**YOUR INSTRUCTIONS**
Find how many lines in the material hold the word "part", then state that number and nothing more.
═════ GIVEN DATA ═════
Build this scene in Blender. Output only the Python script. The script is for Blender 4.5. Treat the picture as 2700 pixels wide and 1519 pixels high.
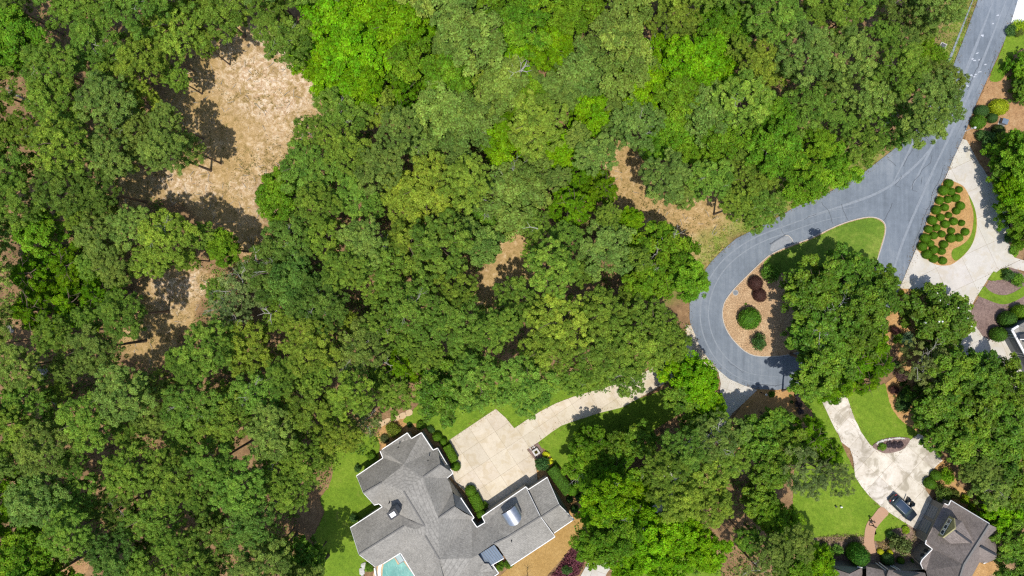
import bpy, bmesh, math, random
import numpy as np
from mathutils import Vector, Matrix
for o in list(bpy.data.objects): bpy.data.objects.remove(o, do_unlink=True)
SC = bpy.context.scene
C = SC.collection
R = math.radians
random.seed(7); RNG = np.random.default_rng(11)

# ------------------------------------------------------------------ camera, sky, sun
CAM_H = 108.0                      # drone height in metres
S = 0.06                           # metres of ground per photo unit
cam = bpy.data.objects.new('camera', bpy.data.cameras.new('camera'))
C.objects.link(cam)
cam.location = (0, 0, CAM_H)
cam.rotation_euler = (0, 0, 0)
cam.data.sensor_width = 36
cam.data.lens = 36 * CAM_H / (2700 * S)
cam.data.clip_start = 1; cam.data.clip_end = 6000
SC.camera = cam

SUN_EL = 73.0
wd = bpy.data.worlds.new('World'); SC.world = wd; wd.use_nodes = True
wn = wd.node_tree
sky = wn.nodes.new('ShaderNodeTexSky'); sky.sky_type = 'NISHITA'; sky.sun_disc = False
sky.sun_elevation = R(SUN_EL); sky.sun_rotation = R(180)
bg = wn.nodes['Background']; wn.links.new(sky.outputs[0], bg.inputs[0]); bg.inputs[1].default_value = 0.15
sd = bpy.data.lights.new('sun', 'SUN'); sd.energy = 4.0; sd.angle = R(0.53); sd.color = (1, 0.95, 0.87)
sun = bpy.data.objects.new('sun', sd); C.objects.link(sun)
sun.rotation_euler = (R(90 - SUN_EL), 0, R(-6)); sun.location = (0, -60, 150)
SC.cycles.use_denoising = False; SC.cycles.pixel_filter_type = 'BLACKMAN_HARRIS'; SC.cycles.filter_width = 1.25
SC.view_settings.view_transform = 'Standard'; SC.view_settings.look = 'None'
SC.view_settings.exposure = 0.06; SC.view_settings.gamma = 1; SC.view_settings.use_curve_mapping = False

# ------------------------------------------------------------------ helpers
def W(px, py, z=0.0):
    """a spot of the photo, at height z, as a point of the place"""
    k = (CAM_H - z) / CAM_H * S
    return Vector(((px - 1350) * k, (759.5 - py) * k, z))
TK = 700 / 2536
def T(ox, oy, pts): return [(ox + p[0] * TK, oy + p[1] * TK) + tuple(p[2:]) for p in pts]
def A(pts): return T(2000, 0, pts)
def B(pts): return T(2000, 370, pts)
def D(pts): return T(2000, 740, pts)
def E(pts): return T(2000, 1119, pts)
def M(pts): return T(667, 1119, pts)
def N(pts): return T(1334, 1119, pts)
def Q(pts): return T(1334, 740, pts)

def tag(o, label=None, cat=None, group=None, kind=None):
    if label: o['label'] = label
    if cat: o['category'] = cat
    if group: o['group'] = group
    if kind: o['kind'] = kind
    return o
def link(name, me, mat=None, parent=None):
    o = bpy.data.objects.new(name, me); C.objects.link(o)
    if mat is not None and me is not None and not me.materials: me.materials.append(mat)
    if parent: o.parent = parent
    return o
def empty(name, loc, rz=0):
    o = bpy.data.objects.new(name, None); C.objects.link(o); o.location = loc; o.rotation_euler = (0, 0, rz)
    o.empty_display_size = 0.3
    return o
def smooth(pts, n=4):
    """closed Catmull-Rom through the points"""
    out = []; m = len(pts)
    for i in range(m):
        p0, p1, p2, p3 = [np.array(pts[(i + k) % m][:2], float) for k in (-1, 0, 1, 2)]
        for j in range(n):
            t = j / n
            out.append(tuple(0.5 * (2 * p1 + (p2 - p0) * t + (2 * p0 - 5 * p1 + 4 * p2 - p3) * t * t + (3 * p1 - p0 - 3 * p2 + p3) * t ** 3)))
    return out
def open_smooth(pts, n=5):
    out = []; m = len(pts)
    for i in range(m - 1):
        p0, p1, p2, p3 = [np.array(pts[min(max(i + k, 0), m - 1)][:2], float) for k in (-1, 0, 1, 2)]
        for j in range(n):
            t = j / n
            out.append(tuple(0.5 * (2 * p1 + (p2 - p0) * t + (2 * p0 - 5 * p1 + 4 * p2 - p3) * t * t + (3 * p1 - p0 - 3 * p2 + p3) * t ** 3)))
    out.append(tuple(pts[-1][:2])); return out
def ragged(pts, amp, seg=4.0):
    out = []; m = len(pts); rr = random.Random(len(pts) * 7 + 1)
    for i in range(m):
        a, b = np.array(pts[i][:2], float), np.array(pts[(i + 1) % m][:2], float)
        k = max(1, int(np.linalg.norm(b - a) / seg))
        for j in range(k):
            p = a + (b - a) * j / k
            out.append((p[0] + rr.gauss(0, amp), p[1] + rr.gauss(0, amp)))
    return out
def inpoly(x, y, poly):
    c = False; n = len(poly); j = n - 1
    for i in range(n):
        xi, yi = poly[i][0], poly[i][1]; xj, yj = poly[j][0], poly[j][1]
        if (yi > y) != (yj > y) and x < (xj - xi) * (y - yi) / (yj - yi) + xi: c = not c
        j = i
    return c
def area2(p):
    return sum(p[i][0] * p[(i + 1) % len(p)][1] - p[(i + 1) % len(p)][0] * p[i][1] for i in range(len(p)))
def prism_mesh(name, wpts, z0, z1):
    """an upright block over a plan outline given in metres"""
    if area2(wpts) < 0: wpts = wpts[::-1]
    bm = bmesh.new()
    top = [bm.verts.new((p[0], p[1], z1)) for p in wpts]
    bot = [bm.verts.new((p[0], p[1], z0)) for p in wpts]
    f = bm.faces.new(top); n = len(top)
    for i in range(n): bm.faces.new((top[i], bot[i], bot[(i + 1) % n], top[(i + 1) % n]))
    bm.normal_update()
    bmesh.ops.triangulate(bm, faces=[f])
    me = bpy.data.meshes.new(name); bm.to_mesh(me); bm.free(); return me
def ground_px(pts): return [tuple(W(p[0], p[1])[:2]) for p in pts]
def sheet(name, pts, z, mat, parent=None, kind='structure', z0=-0.12):
    o = link(name, prism_mesh(name, ground_px(pts), z0, z), mat, parent)
    if parent is None and kind: o['kind'] = kind
    return o
def mesh_from(name, verts, faces):
    me = bpy.data.meshes.new(name); me.from_pydata([tuple(v) for v in verts], [], [tuple(f) for f in faces]); me.update(); return me
class MB:
    """collects simple solids into one mesh"""
    def __init__(s): s.v = []; s.f = []
    def add(s, vs, fs):
        b = len(s.v); s.v += [tuple(v) for v in vs]; s.f += [tuple(i + b for i in f) for f in fs]
    def box(s, x0, x1, y0, y1, z0, z1):
        s.add([(x0, y0, z0), (x1, y0, z0), (x1, y1, z0), (x0, y1, z0), (x0, y0, z1), (x1, y0, z1), (x1, y1, z1), (x0, y1, z1)],
              [(3, 2, 1, 0), (4, 5, 6, 7), (0, 1, 5, 4), (1, 2, 6, 5), (2, 3, 7, 6), (3, 0, 4, 7)])
    def tube(s, pts, radii, n=6, cap=True):
        pts = [Vector(p) for p in pts]; rings = []; b = len(s.v)
        for i, p in enumerate(pts):
            d = (pts[min(i + 1, len(pts) - 1)] - pts[max(i - 1, 0)]).normalized()
            a = d.orthogonal().normalized(); c = d.cross(a)
            r = radii[i] if hasattr(radii, '__len__') else radii
            for k in range(n):
                t = 2 * math.pi * k / n
                s.v.append(tuple(p + (a * math.cos(t) + c * math.sin(t)) * r))
        for i in range(len(pts) - 1):
            for k in range(n):
                s.f.append((b + i * n + k, b + i * n + (k + 1) % n, b + (i + 1) * n + (k + 1) % n, b + (i + 1) * n + k))
        if cap:
            s.f.append(tuple(b + k for k in range(n))[::-1]); s.f.append(tuple(b + (len(pts) - 1) * n + k for k in range(n)))
    def beam(s, a, b, w, h):
        a, b = Vector(a), Vector(b); d = (b - a)
        if d.length < 1e-4: return
        d.normalize(); side = d.cross(Vector((0, 0, 1)))
        side = side.normalized() if side.length > 1e-3 else Vector((1, 0, 0))
        up = side.cross(d); x = side * w / 2; u = up * h / 2
        s.add([a - x - u, a + x - u, a + x + u, a - x + u, b - x - u, b + x - u, b + x + u, b - x + u],
              [(0, 1, 2, 3)[::-1], (4, 5, 6, 7)[::-1], (0, 4, 5, 1)[::-1], (1, 5, 6, 2)[::-1], (2, 6, 7, 3)[::-1], (3, 7, 4, 0)[::-1]])
    def sphere(s, c, rx, ry, rz, nu=10, nv=6):
        b = len(s.v); c = Vector(c)
        for i in range(nv + 1):
            t = math.pi * i / nv
            for k in range(nu):
                p = 2 * math.pi * k / nu
                s.v.append((c.x + rx * math.sin(t) * math.cos(p), c.y + ry * math.sin(t) * math.sin(p), c.z + rz * math.cos(t)))
        for i in range(nv):
            for k in range(nu):
                s.f.append((b + i * nu + k, b + (i + 1) * nu + k, b + (i + 1) * nu + (k + 1) % nu, b + i * nu + (k + 1) % nu))
    def mesh(s, name): return mesh_from(name, s.v, s.f)
    def build(s, name, mat, parent=None, smooth_=False):
        me = s.mesh(name)
        if smooth_: me.shade_smooth()
        return link(name, me, mat, parent)

# ------------------------------------------------------------------ materials
def new_mat(name):
    m = bpy.data.materials.new(name); m.use_nodes = True
    return m, m.node_tree.nodes, m.node_tree.links, m.node_tree.nodes['Principled BSDF']
def nnode(nd, lk, scale, detail=4, rough=.55, vec=None, dist=0):
    n = nd.new('ShaderNodeTexNoise'); n.inputs['Scale'].default_value = scale
    n.inputs['Detail'].default_value = detail; n.inputs['Roughness'].default_value = rough; n.inputs['Distortion'].default_value = dist
    if vec is not None: lk.new(vec, n.inputs['Vector'])
    return n.outputs['Fac']
def ramp(nd, lk, fac, stops):
    r = nd.new('ShaderNodeValToRGB'); lk.new(fac, r.inputs[0])
    el = r.color_ramp.elements
    while len(el) < len(stops): el.new(0.5)
    for e, (p, c) in zip(el, stops): e.position = p; e.color = tuple(c) + (1,)
    return r.outputs[0]
def mixc(nd, lk, fac, a, b, mode='MIX'):
    m = nd.new('ShaderNodeMix'); m.data_type = 'RGBA'; m.blend_type = mode
    for sock, v in ((m.inputs[0], fac), (m.inputs[6], a), (m.inputs[7], b)):
        if hasattr(v, 'links') or hasattr(v, 'is_linked'): lk.new(v, sock)
        elif isinstance(v, (int, float)): sock.default_value = v
        else: sock.default_value = tuple(v) + (1,)
    return m.outputs[2]
def mathn(nd, lk, op, a, b=0.0, c=None, clamp=False):
    m = nd.new('ShaderNodeMath'); m.operation = op; m.use_clamp = clamp
    for sock, v in zip(m.inputs, (a, b, c)):
        if v is None: continue
        if hasattr(v, 'is_linked'): lk.new(v, sock)
        else: sock.default_value = v
    return m.outputs[0]
def bump(nd, lk, bs, h, strength=.4, dist=.05):
    b = nd.new('ShaderNodeBump'); b.inputs['Strength'].default_value = strength; b.inputs['Distance'].default_value = dist
    lk.new(h, b.inputs['Height']); lk.new(b.outputs[0], bs.inputs['Normal'])
def plain(name, col, rough=.6, metal=0, spec=.4):
    m, nd, lk, bs = new_mat(name)
    tc = nd.new('ShaderNodeTexCoord').outputs['Object']
    f = nnode(nd, lk, 3.0, 4, .6, tc)
    c = ramp(nd, lk, f, [(.3, [x * .86 for x in col]), (.7, [min(1, x * 1.1) for x in col])])
    lk.new(c, bs.inputs['Base Color']); bs.inputs['Roughness'].default_value = rough; bs.inputs['Metallic'].default_value = metal
    bs.inputs['Specular IOR Level'].default_value = spec
    return m
def earth(name, stops, s1, s2, rough=.95, bmp=.5, speck=.35, s3=9.0):
    """two scales of mottling plus fine grain"""
    m, nd, lk, bs = new_mat(name)
    tc = nd.new('ShaderNodeTexCoord').outputs['Object']
    a = nnode(nd, lk, s1, 5, .6, tc); b = nnode(nd, lk, s2, 6, .65, tc); g = nnode(nd, lk, s3, 3, .7, tc)
    f = mathn(nd, lk, 'ADD', mathn(nd, lk, 'MULTIPLY', a, .5), mathn(nd, lk, 'MULTIPLY', b, .5))
    c = ramp(nd, lk, f, stops)
    gr = ramp(nd, lk, g, [(.3, (1 - speck,) * 3), (.7, (1 + speck,) * 3)])
    c = mixc(nd, lk, 1.0, c, gr, 'MULTIPLY')
    lk.new(c, bs.inputs['Base Color']); bs.inputs['Roughness'].default_value = rough; bs.inputs['Specular IOR Level'].default_value = .15
    bump(nd, lk, bs, g, bmp, .06)
    return m
MAT = {}
MAT['straw'] = earth('pine_straw', [(.32, (.22, .12, .06)), (.5, (.36, .21, .10)), (.68, (.46, .30, .16))], .25, 1.4)
MAT['orange_straw'] = earth('fresh_pine_straw', [(.3, (.30, .17, .06)), (.5, (.43, .25, .10)), (.7, (.52, .33, .15))], .35, 2.2)
MAT['bark_mulch'] = earth('bark_mulch', [(.3, (.13, .085, .075)), (.5, (.21, .145, .125)), (.7, (.30, .215, .18))], .4, 2.5, speck=.45)
MAT['tan_mulch'] = earth('pine_bark_chips', [(.3, (.28, .17, .09)), (.5, (.42, .28, .16)), (.7, (.56, .41, .25))], .4, 2.8, speck=.6, s3=6)
MAT['dry_turf'] = earth('dormant_turf', [(.3, (.30, .18, .055)), (.5, (.38, .235, .08)), (.7, (.44, .29, .11))], .3, 2.0, speck=.3)
MAT['flower_bed'] = earth('flower_bed_soil', [(.3, (.12, .085, .06)), (.5, (.22, .15, .11)), (.62, (.30, .22, .16)), (.7, (.16, .18, .06))], .8, 4.0, speck=.6, s3=5)
MAT['concrete_edge'] = plain('kerb_concrete', (.46, .43, .39), .9)

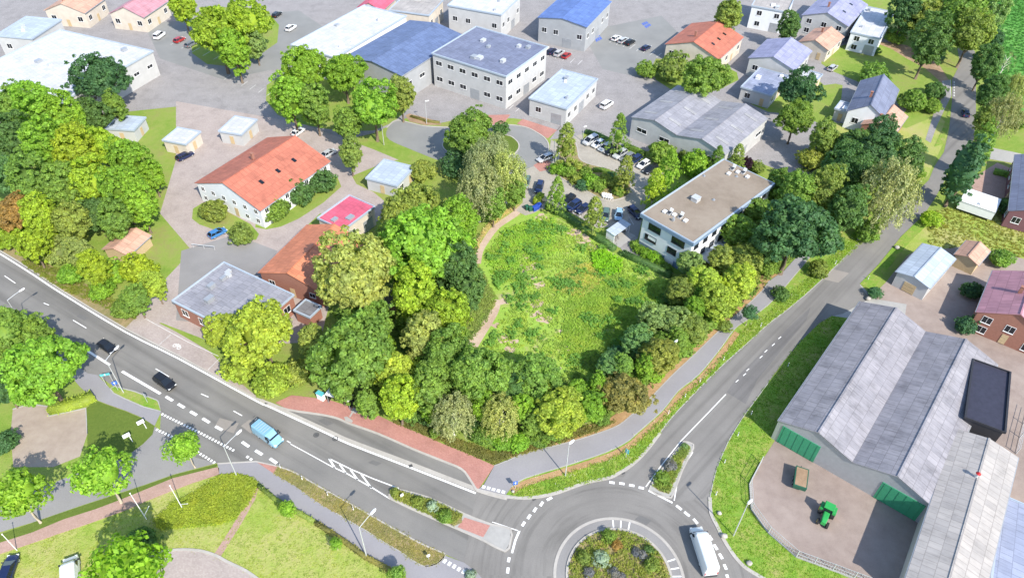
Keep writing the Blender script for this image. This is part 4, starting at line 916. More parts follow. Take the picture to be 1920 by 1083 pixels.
m = MB(); m.prism([(W2 + .05, -L2 * .75), (W2 + 3.2, -L2 * .75), (W2 + 3.2, -L2 * .25), (W2 + .05, -L2 * .25)], 2.6, 2.85); m.build('canopy', M['coping'], off)
for y in (-.72, -.28): m = MB(); m.box((W2 + 3.0, L2 * y, 1.3), (.15, .15, 2.6)); m.build('post', M['metal_white'], off)

# --- bicycle shelter
sh_c, sh_r, sL, sW = frame_of(((1136, 433), (1166, 412), (1184, 420), (1153, 442)), 2.4)
sh = thing('bicycle_shelter', sh_c, 'white bicycle shelter with pale monopitch roof at the corner of the car park', 'shelter', None, sh_r)
m = MB(); m.hexa([(-sL / 2, -sW / 2, 2.3), (sL / 2, -sW / 2, 2.3), (sL / 2, sW / 2, 2.55), (-sL / 2, sW / 2, 2.55)], [(-sL / 2, -sW / 2, 2.4), (sL / 2, -sW / 2, 2.4), (sL / 2, sW / 2, 2.65), (-sL / 2, sW / 2, 2.65)]); m.build('roof', M['roof_paleblue'], sh)
m = MB(); m.box((0, sW / 2 - .15, 1.2), (sL - .2, .08, 2.3)); m.box((-sL / 2 + .15, 0, 1.15), (.08, sW - .4, 2.25)); m.box((sL / 2 - .15, sW * .1, 1.15), (.08, sW * .6, 2.25)); m.build('wall', M['metal_white'], sh)
m = MB(); m.prism([(-sL / 2, -sW / 2 - 1.6), (sL / 2, -sW / 2 - 1.6), (sL / 2, sW / 2), (-sL / 2, sW / 2)], 0, .12); m.build('floor_slab', M['concrete'], sh)
for x in (-sL / 2 + .2, sL / 2 - .2): m = MB(); m.tube([(x, -sW / 2 + .15, .1), (x, -sW / 2 + .15, 2.35)], .05, 6); m.build('post', M['metal_white'], sh)
def bicycle(loc, rz, label):
    t = thing('bicycle', loc, label, 'bicycle', 'bicycles under the shelter', rz)
    for x in (-.52, .52):
        m = MB(); m.tube([(x + .33 * math.cos(a * .524), 0, .35 + .33 * math.sin(a * .524)) for a in range(13)], .03, 5, cap=False); m.build('wheel', M['black_rubber'], t)
    m = MB(); m.tube([(-.52, 0, .35), (-.15, 0, .85), (.38, 0, .9), (.52, 0, .35)], .03, 5); m.tube([(-.52, 0, .35), (0, 0, .32), (.38, 0, .8)], .03, 5); m.tube([(0, 0, .32), (-.17, 0, .95)], .03, 5); m.build('frame', M['dark_metal'], t)
    m = MB(); m.tube([(.36, -.28, 1.0), (.4, 0, 1.05), (.36, .28, 1.0)], .03, 5); m.build('handlebar', M['dark_metal'], t)
    m = MB(); m.box((-.18, 0, .98), (.28, .14, .07), 0, .8); m.build('saddle', M['black_rubber'], t)
for i, (x, l) in enumerate([(-.28, 'left bicycle parked under the white shelter'), (-.12, 'second bicycle from the left under the white shelter'), (.3, 'right bicycle parked alone under the white shelter')]):
    pp = Matrix.Rotation(sh_r, 3, 'Z') @ Vector((x * sL, -sW * .12, 0)); bicycle((sh_c.x + pp.x, sh_c.y + pp.y, .12), sh_r + 1.3, l)

# --- houses and halls of the town (blurred in the photograph)
house('gabled_house', [(383, 335), (512, 252), (606, 312), (474, 402)], 5.0, 'roof_red', 'render_white', 'house with a broad red tiled roof left of the dark green bushes', 'house', gable=3.6, chim=1, sky=3, storeys=2, win=(1.1, 1.2, 3.0))
house('red_roofed_hall', [(485, 505), (592, 415), (668, 465), (606, 552)], 4.2, 'roof_orange', 'brick_wall', 'long orange-red tiled roof beside the pale olive tree', 'building', gable=2.4, sky=2, win=(1.4, 1.2, 3.4))
house('pink_roofed_annex', [(600, 412), (655, 368), (702, 392), (642, 432)], 4.6, 'roof_pink', 'render_cream', 'low annex with a vivid pink-red roof above the orange roof', 'building', vents=2)
house('grey_hall', [(335, 560), (425, 492), (545, 560), (450, 640)], 4.0, 'roof_lilac', 'brick_wall', 'low grey flat-roofed hall left of the orange-red roof', 'building', vents=6)
house('white_hall', [(-60, 150), (135, 42), (268, 118), (60, 215)], 7.0, 'roof_white', 'render_white', 'large white flat-roofed hall at the top left behind the gardens', 'warehouse', vents=9, win=(2.0, 1.0, 5.0))
house('shed', [(5, 62), (60, 28), (105, 46), (50, 82)], 6.0, 'roof_paleblue', 'render_white', 'small hall with pale blue roof in the top left corner', 'building', vents=2)
house('gabled_house', [(95, 12), (135, -14), (185, 5), (148, 32)], 5.0, 'roof_salmon', 'render_cream', 'pinkish-roofed house at the top edge above the white hall', 'house', gable=2.6, chim=1)
house('gabled_house', [(215, 20), (262, -10), (305, 8), (260, 38)], 5.0, 'roof_rose', 'render_cream', 'rose-roofed house at the top edge left of the lime trees', 'house', gable=2.6, chim=1)
house('white_hall', [(535, 92), (690, 10), (755, 35), (640, 105)], 7.5, 'roof_white', 'metal_white', 'white warehouse roof joined to the left of the blue roof', 'warehouse', vents=5, win=(2.4, 1.0, 5.0))
house('blue_hall', [(650, 108), (770, 38), (868, 70), (750, 142)], 8.0, 'roof_blue', 'metal_white', 'warehouse with a long dark blue metal roof and pale walls', 'warehouse', gable=1.5, win=(2.4, 1.2, 5.0), ridge_sky=False)
house('slate_hall', [(820, 100), (890, 52), (1028, 92), (940, 148)], 9.5, 'roof_slate', 'render_white', 'tall white building with slate-blue roof above the grey paved square', 'building', vents=7, storeys=2, win=(2.2, 1.4, 3.6))
house('pale_hall', [(995, 185), (1055, 132), (1118, 152), (1060, 208)], 5.0, 'roof_paleblue', 'render_white', 'small hall with a pale sky-blue roof next to the paved square', 'building', vents=3, door=('metal_grey', 3.0, 3.0))
house('blue_hall', [(1010, 32), (1060, -10), (1145, 2), (1100, 52)], 8.0, 'roof_bright_blue', 'render_white', 'bright blue roofed hall at the top edge', 'warehouse', gable=1.2)
house('white_hall', [(840, 12), (880, -20), (975, -5), (940, 30)], 8.0, 'roof_white', 'render_white', 'white roofed hall at the top edge between the blue roofs', 'warehouse', vents=3)
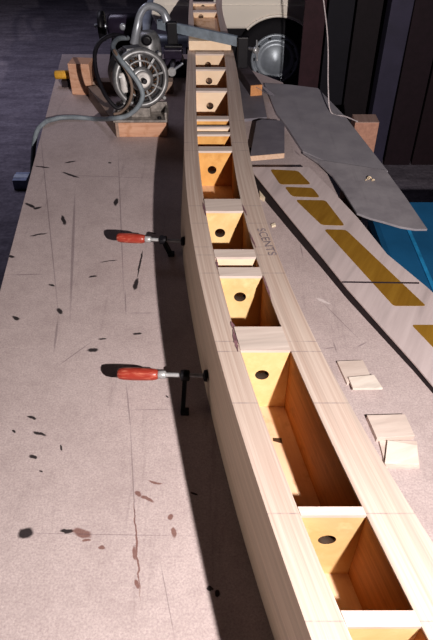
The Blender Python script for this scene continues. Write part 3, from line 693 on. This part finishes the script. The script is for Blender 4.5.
═════
**RESPONSE TO THIS TASK**
2